(PROMPT)
Reply with one number only: the count of lines below that contain the word "picture".

....................

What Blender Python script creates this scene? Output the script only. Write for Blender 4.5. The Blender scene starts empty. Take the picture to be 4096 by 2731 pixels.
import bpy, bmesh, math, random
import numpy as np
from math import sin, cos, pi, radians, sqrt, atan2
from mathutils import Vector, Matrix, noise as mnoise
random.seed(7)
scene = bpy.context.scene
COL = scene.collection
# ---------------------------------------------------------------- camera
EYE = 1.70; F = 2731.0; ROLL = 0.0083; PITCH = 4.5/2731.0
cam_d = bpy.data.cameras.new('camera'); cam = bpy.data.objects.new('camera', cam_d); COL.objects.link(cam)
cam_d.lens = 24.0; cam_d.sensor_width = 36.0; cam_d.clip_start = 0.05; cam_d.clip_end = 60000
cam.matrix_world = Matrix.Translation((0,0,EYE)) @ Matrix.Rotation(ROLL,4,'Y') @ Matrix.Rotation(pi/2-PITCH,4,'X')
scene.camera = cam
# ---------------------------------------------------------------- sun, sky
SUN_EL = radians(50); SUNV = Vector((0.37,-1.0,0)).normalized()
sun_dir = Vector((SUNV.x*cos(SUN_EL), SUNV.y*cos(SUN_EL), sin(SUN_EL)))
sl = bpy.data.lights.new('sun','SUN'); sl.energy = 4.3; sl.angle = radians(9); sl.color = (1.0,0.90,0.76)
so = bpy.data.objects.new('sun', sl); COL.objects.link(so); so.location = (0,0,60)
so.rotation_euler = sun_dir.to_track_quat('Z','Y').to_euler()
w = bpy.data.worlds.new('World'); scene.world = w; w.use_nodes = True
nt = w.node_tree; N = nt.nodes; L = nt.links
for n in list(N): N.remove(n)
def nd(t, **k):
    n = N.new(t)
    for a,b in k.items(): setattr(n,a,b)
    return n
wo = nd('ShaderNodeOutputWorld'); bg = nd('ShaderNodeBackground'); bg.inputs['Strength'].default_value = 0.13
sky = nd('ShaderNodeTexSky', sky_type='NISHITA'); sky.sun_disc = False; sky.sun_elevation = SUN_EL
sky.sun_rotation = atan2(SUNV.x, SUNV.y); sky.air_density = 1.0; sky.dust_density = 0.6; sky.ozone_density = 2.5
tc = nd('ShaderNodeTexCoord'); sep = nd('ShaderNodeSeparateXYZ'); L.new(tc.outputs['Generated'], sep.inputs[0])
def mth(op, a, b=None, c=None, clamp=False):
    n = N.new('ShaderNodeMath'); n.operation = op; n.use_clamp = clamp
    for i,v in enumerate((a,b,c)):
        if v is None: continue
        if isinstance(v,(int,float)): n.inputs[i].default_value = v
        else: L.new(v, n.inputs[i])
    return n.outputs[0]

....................

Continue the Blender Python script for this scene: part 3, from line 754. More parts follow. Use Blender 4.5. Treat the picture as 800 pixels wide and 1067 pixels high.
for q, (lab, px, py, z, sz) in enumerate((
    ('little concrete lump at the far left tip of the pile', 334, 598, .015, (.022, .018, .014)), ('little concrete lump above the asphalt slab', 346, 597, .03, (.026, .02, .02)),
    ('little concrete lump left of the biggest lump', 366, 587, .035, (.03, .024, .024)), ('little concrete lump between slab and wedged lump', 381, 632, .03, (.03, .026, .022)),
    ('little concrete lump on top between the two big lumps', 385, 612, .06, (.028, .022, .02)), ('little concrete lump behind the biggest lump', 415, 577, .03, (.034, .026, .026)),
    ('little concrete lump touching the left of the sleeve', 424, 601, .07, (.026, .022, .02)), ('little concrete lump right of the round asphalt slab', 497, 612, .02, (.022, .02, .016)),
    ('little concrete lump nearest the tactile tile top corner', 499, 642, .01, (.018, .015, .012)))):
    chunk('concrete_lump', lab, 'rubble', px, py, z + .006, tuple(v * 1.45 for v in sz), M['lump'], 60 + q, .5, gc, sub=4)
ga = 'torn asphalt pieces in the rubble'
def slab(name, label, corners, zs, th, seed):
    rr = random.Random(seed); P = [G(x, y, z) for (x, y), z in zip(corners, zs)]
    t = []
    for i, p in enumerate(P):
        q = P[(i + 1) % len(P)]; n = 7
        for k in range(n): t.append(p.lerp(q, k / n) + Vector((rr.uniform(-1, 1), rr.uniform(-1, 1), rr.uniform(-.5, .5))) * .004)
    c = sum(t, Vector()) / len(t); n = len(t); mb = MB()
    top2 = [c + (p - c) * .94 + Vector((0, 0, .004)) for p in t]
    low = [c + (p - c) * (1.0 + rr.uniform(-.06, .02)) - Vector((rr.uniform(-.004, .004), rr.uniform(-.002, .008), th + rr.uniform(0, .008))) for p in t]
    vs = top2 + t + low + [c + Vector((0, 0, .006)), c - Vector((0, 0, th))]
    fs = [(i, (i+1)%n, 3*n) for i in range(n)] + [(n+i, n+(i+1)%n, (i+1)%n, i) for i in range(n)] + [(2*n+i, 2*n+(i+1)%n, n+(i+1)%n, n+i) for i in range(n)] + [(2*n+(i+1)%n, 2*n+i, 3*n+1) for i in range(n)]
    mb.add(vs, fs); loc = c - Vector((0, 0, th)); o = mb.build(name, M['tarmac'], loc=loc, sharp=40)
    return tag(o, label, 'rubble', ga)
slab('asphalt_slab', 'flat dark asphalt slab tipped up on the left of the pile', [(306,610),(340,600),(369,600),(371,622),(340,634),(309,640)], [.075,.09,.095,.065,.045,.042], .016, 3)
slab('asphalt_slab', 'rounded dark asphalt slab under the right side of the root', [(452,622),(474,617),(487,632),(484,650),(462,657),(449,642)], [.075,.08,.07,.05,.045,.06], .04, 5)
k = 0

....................

(ANSWER TO THE EXERCISE)
2